FYI.

This story is over 5 years old.

Tech

Why the 2014 El Niño Was a Great Big Dud

There are no sure things in medium-term seasonal weather predictions.

The seemingly essential chaos of weather and, slightly less so, the climate at-large is enormously undersold. We can say very big things (the planet is warming catastrophically) and we can say relatively small things (it will likely rain somewhere in this geographic area this evening), but in between the situation is opaque as hell. Whether it comes from the National Oceanic and Atmospheric Administration (NOAA) or the Old Farmer's Almanac, statements about six months from now are sketchy, albeit with the latter being orders of magnitude more sketchy than the prior.

Advertisement

This opaqueness includes El Niño, a recurring pattern of surface warming in the eastern-ish Pacific Ocean. You may have noticed that over the past weeks a great number of people, including some actual authorities, buzzing about a powerful El Niño brewing for this upcoming winter. California will flood! Oregon will burn! Washington D.C. will, uh, do one or the other or maybe just something in the middle, as per a usual year.

To be clear, the 2015 El Niño looks like a slam dunk, with NOAA declaring in its July outlook that, "There is a greater than 90 percent chance that El Niño will continue through Northern Hemisphere winter 2015–2016 … with many multi-model averages predicting a strong event …" This is an unusually high probability.
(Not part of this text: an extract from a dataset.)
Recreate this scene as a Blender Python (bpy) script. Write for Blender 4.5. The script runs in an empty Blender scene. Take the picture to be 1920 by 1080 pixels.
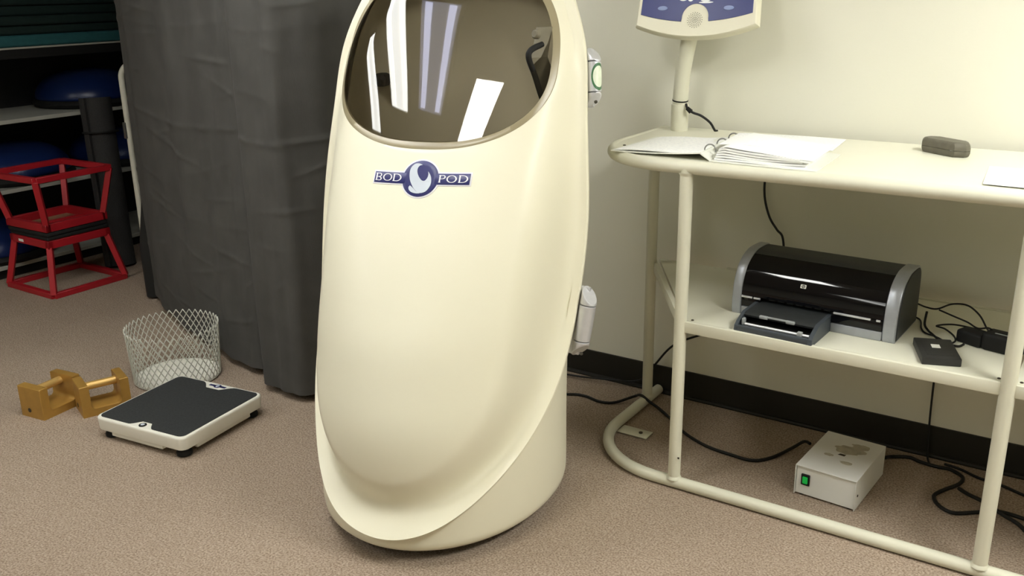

El Niño is one of only a couple of climate-scale events that allow us to look at this middle-range of timescales and say much of anything. Hype aside, however, it remains unpredictable even as it seems to materialize. In a commentary published in this week's Nature, NOAA senior scientist MJ McPhaden offers a timely look back at the 2014 El Niño that wasn't, which the NOAA had assigned an 80 percent probability of occurring.

In the early months of 2014, a series of large-scale wind bursts occurred over the western equatorial Pacific as abrupt relaxations of the trade winds. The ocean's response to these shifts was remarkably similar to what was seen prior to the 1997-1998 El Niño, the largest on record. That winter saw devastating flooding in California and North Dakota, ice storms in the Northeast, and a rash of tornadoes in Florida.

Advertisement

The recurrence rate of El Niños of that magnitude is thought to be 15 to 20 years, and, in 2014, this meant we were due. Meanwhile, excessive heat was building above the thermocline—the thin body of water separating mixed surface layers from deep cold layers in bodies of water—along the equator. Such an event has preceded every moderate El Niño season through the past 35 years of observations.

Image: NASA/Wiki

So, in June of 2014 NOAA released its prediction: "the chance of El Niño is about 70 percent during the Northern Hemisphere summer and is close to 80 percent during the fall and early winter." Not long after, however, sea surface temperature (SST) anomalies began to decay as the trade winds again gathered steam. Seasonal forecasts decayed with them and, in January 2015, the NOAA predicted that the weak warming that did occur was projected to completely dissipate by spring. Which should have been the end of it.

"However, the much-ballyhooed El Niño, though moribund, was not completely dead," McPhaden writes. "Surprisingly, it came roaring back with renewed vigour during the first half of 2015, energized by a new spate of strong westerly wind bursts. These episodic wind events, some of which were associated with highly unusual cyclone activity in the western Pacific in early 2015, are a form of stochastic forcing for El Niño."

The lingering, albeit mild warmness leftover from 2014 helped trigger cyclone activity, which in turn led "El Niño to rise, phoenix-like, from the ashes," McPhaden says. "This puzzling evolution has generated considerable soul-searching about why El Niño forecasts, as well as expectations based on conventional wisdom, fell so wide of the mark."

The 2014 El Niño failed to materialize because atmospheric wind patterns failed to "couple" to the cyclic deep oceanic churning, or convection, that normally works to keep warm surface temperatures on the western side of the Pacific. In an El Niño year, warm surface water should be scooted unusually to the east, bringing storms with it, which then serve to amplify the El Niño itself, helping to hold the warm water in place. The initial trade wind disturbances initiated the process by loosening their hold on the Pacific's usual east-to-west flow, but the process broke down after.

There are several possibilities for what happened exactly, but nothing is certain. It may just have been the run of the mill randomness of a highly random process, or the effects of timing, or it may have had to do with unusually warm SSTs in the eastern Indian Ocean. McPhaden's ultimate point is that we need to work harder to understand these interactions.

"Climate change may plausibly have played a role via warming trends in the Indo-Pacific warm pool, but it will be a challenge to convincingly tease out its possible influence from a broad spectrum of natural variations," he writes.

Finally, McPhaden concludes, "Seeking answers for why an erstwhile major El Niño unexpectedly went into hiding in 2014 only to re-appear in early 2015 with renewed intensity is a priority that will provide fertile ground for new research. The stakes are high because seasonal climate variations driven by ocean–atmosphere interactions in the tropical Pacific affect so many people around the globe."